**DATA EXTRACT**:
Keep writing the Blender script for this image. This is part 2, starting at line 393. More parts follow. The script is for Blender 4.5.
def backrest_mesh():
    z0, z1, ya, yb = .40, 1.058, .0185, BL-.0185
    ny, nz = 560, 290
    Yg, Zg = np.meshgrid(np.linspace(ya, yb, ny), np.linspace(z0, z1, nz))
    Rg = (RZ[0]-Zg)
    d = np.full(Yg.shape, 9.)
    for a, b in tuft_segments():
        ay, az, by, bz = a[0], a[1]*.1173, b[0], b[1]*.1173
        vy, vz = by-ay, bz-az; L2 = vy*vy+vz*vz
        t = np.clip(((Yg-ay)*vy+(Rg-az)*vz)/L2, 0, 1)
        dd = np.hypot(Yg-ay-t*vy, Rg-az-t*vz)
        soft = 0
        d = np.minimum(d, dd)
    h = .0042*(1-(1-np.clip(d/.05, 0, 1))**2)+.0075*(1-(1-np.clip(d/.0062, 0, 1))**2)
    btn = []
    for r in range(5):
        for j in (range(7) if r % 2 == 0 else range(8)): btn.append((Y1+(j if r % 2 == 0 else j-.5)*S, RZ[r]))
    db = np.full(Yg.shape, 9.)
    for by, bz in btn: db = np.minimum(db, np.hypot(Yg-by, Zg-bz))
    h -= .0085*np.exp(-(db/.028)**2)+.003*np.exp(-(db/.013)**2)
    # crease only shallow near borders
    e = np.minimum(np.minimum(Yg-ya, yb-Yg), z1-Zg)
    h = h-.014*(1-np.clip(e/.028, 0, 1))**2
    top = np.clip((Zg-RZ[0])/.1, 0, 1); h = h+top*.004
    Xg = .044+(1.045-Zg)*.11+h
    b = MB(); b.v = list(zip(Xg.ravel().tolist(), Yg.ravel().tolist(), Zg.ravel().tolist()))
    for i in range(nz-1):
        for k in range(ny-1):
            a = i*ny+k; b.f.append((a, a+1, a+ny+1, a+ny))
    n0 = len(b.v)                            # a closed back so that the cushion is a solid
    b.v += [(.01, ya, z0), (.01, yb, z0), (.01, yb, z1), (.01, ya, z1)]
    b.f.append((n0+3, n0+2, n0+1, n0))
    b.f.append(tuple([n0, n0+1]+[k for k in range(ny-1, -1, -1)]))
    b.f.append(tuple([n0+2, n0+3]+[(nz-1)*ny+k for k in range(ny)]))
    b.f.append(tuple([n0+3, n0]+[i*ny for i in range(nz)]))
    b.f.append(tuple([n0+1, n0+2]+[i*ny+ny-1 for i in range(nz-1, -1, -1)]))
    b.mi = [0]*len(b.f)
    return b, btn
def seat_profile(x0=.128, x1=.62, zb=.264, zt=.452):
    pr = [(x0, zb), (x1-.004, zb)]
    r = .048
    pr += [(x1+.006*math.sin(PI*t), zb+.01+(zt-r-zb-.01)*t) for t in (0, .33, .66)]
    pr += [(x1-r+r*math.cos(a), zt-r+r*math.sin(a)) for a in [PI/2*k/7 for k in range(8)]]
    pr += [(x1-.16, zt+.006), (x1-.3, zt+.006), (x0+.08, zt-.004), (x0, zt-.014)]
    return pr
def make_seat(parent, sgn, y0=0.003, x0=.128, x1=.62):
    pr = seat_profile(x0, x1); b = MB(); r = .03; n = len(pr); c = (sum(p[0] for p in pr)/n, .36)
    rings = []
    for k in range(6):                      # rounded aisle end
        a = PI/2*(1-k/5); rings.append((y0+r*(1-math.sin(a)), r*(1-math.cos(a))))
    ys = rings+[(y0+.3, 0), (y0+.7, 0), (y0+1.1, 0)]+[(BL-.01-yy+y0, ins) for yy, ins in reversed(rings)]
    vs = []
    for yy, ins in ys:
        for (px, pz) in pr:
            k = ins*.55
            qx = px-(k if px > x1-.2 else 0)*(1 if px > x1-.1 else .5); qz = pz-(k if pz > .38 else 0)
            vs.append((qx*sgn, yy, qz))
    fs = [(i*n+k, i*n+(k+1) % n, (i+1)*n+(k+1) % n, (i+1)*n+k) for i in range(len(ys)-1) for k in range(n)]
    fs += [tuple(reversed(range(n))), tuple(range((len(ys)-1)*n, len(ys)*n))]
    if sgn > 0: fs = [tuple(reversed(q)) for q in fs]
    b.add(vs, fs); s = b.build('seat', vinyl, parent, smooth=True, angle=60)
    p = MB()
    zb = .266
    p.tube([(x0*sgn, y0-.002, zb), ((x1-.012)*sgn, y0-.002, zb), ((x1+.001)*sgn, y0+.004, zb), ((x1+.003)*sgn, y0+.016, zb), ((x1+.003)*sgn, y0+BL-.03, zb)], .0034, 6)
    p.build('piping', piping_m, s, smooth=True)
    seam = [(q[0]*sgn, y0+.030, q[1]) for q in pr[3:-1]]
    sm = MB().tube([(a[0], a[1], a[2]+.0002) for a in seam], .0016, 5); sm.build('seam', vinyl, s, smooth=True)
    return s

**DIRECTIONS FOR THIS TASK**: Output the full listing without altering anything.

**RESPONSE TO THIS EXERCISE**:
Keep writing the Blender script for this image. This is part 2, starting at line 393. More parts follow. The script is for Blender 4.5.
def backrest_mesh():
    z0, z1, ya, yb = .40, 1.058, .0185, BL-.0185
    ny, nz = 560, 290
    Yg, Zg = np.meshgrid(np.linspace(ya, yb, ny), np.linspace(z0, z1, nz))
    Rg = (RZ[0]-Zg)
    d = np.full(Yg.shape, 9.)
    for a, b in tuft_segments():
        ay, az, by, bz = a[0], a[1]*.1173, b[0], b[1]*.1173
        vy, vz = by-ay, bz-az; L2 = vy*vy+vz*vz
        t = np.clip(((Yg-ay)*vy+(Rg-az)*vz)/L2, 0, 1)
        dd = np.hypot(Yg-ay-t*vy, Rg-az-t*vz)
        soft = 0
        d = np.minimum(d, dd)
    h = .0042*(1-(1-np.clip(d/.05, 0, 1))**2)+.0075*(1-(1-np.clip(d/.0062, 0, 1))**2)
    btn = []
    for r in range(5):
        for j in (range(7) if r % 2 == 0 else range(8)): btn.append((Y1+(j if r % 2 == 0 else j-.5)*S, RZ[r]))
    db = np.full(Yg.shape, 9.)
    for by, bz in btn: db = np.minimum(db, np.hypot(Yg-by, Zg-bz))
    h -= .0085*np.exp(-(db/.028)**2)+.003*np.exp(-(db/.013)**2)
    # crease only shallow near borders
    e = np.minimum(np.minimum(Yg-ya, yb-Yg), z1-Zg)
    h = h-.014*(1-np.clip(e/.028, 0, 1))**2
    top = np.clip((Zg-RZ[0])/.1, 0, 1); h = h+top*.004
    Xg = .044+(1.045-Zg)*.11+h
    b = MB(); b.v = list(zip(Xg.ravel().tolist(), Yg.ravel().tolist(), Zg.ravel().tolist()))
    for i in range(nz-1):
        for k in range(ny-1):
            a = i*ny+k; b.f.append((a, a+1, a+ny+1, a+ny))
    n0 = len(b.v)                            # a closed back so that the cushion is a solid
    b.v += [(.01, ya, z0), (.01, yb, z0), (.01, yb, z1), (.01, ya, z1)]
    b.f.append((n0+3, n0+2, n0+1, n0))
    b.f.append(tuple([n0, n0+1]+[k for k in range(ny-1, -1, -1)]))
    b.f.append(tuple([n0+2, n0+3]+[(nz-1)*ny+k for k in range(ny)]))
    b.f.append(tuple([n0+3, n0]+[i*ny for i in range(nz)]))
    b.f.append(tuple([n0+1, n0+2]+[i*ny+ny-1 for i in range(nz-1, -1, -1)]))
    b.mi = [0]*len(b.f)
    return b, btn
def seat_profile(x0=.128, x1=.62, zb=.264, zt=.452):
    pr = [(x0, zb), (x1-.004, zb)]
    r = .048
    pr += [(x1+.006*math.sin(PI*t), zb+.01+(zt-r-zb-.01)*t) for t in (0, .33, .66)]
    pr += [(x1-r+r*math.cos(a), zt-r+r*math.sin(a)) for a in [PI/2*k/7 for k in range(8)]]
    pr += [(x1-.16, zt+.006), (x1-.3, zt+.006), (x0+.08, zt-.004), (x0, zt-.014)]
    return pr
def make_seat(parent, sgn, y0=0.003, x0=.128, x1=.62):
    pr = seat_profile(x0, x1); b = MB(); r = .03; n = len(pr); c = (sum(p[0] for p in pr)/n, .36)
    rings = []
    for k in range(6):                      # rounded aisle end
        a = PI/2*(1-k/5); rings.append((y0+r*(1-math.sin(a)), r*(1-math.cos(a))))
    ys = rings+[(y0+.3, 0), (y0+.7, 0), (y0+1.1, 0)]+[(BL-.01-yy+y0, ins) for yy, ins in reversed(rings)]
    vs = []
    for yy, ins in ys:
        for (px, pz) in pr:
            k = ins*.55
            qx = px-(k if px > x1-.2 else 0)*(1 if px > x1-.1 else .5); qz = pz-(k if pz > .38 else 0)
            vs.append((qx*sgn, yy, qz))
    fs = [(i*n+k, i*n+(k+1) % n, (i+1)*n+(k+1) % n, (i+1)*n+k) for i in range(len(ys)-1) for k in range(n)]
    fs += [tuple(reversed(range(n))), tuple(range((len(ys)-1)*n, len(ys)*n))]
    if sgn > 0: fs = [tuple(reversed(q)) for q in fs]
    b.add(vs, fs); s = b.build('seat', vinyl, parent, smooth=True, angle=60)
    p = MB()
    zb = .266
    p.tube([(x0*sgn, y0-.002, zb), ((x1-.012)*sgn, y0-.002, zb), ((x1+.001)*sgn, y0+.004, zb), ((x1+.003)*sgn, y0+.016, zb), ((x1+.003)*sgn, y0+BL-.03, zb)], .0034, 6)
    p.build('piping', piping_m, s, smooth=True)
    seam = [(q[0]*sgn, y0+.030, q[1]) for q in pr[3:-1]]
    sm = MB().tube([(a[0], a[1], a[2]+.0002) for a in seam], .0016, 5); sm.build('seam', vinyl, s, smooth=True)
    return s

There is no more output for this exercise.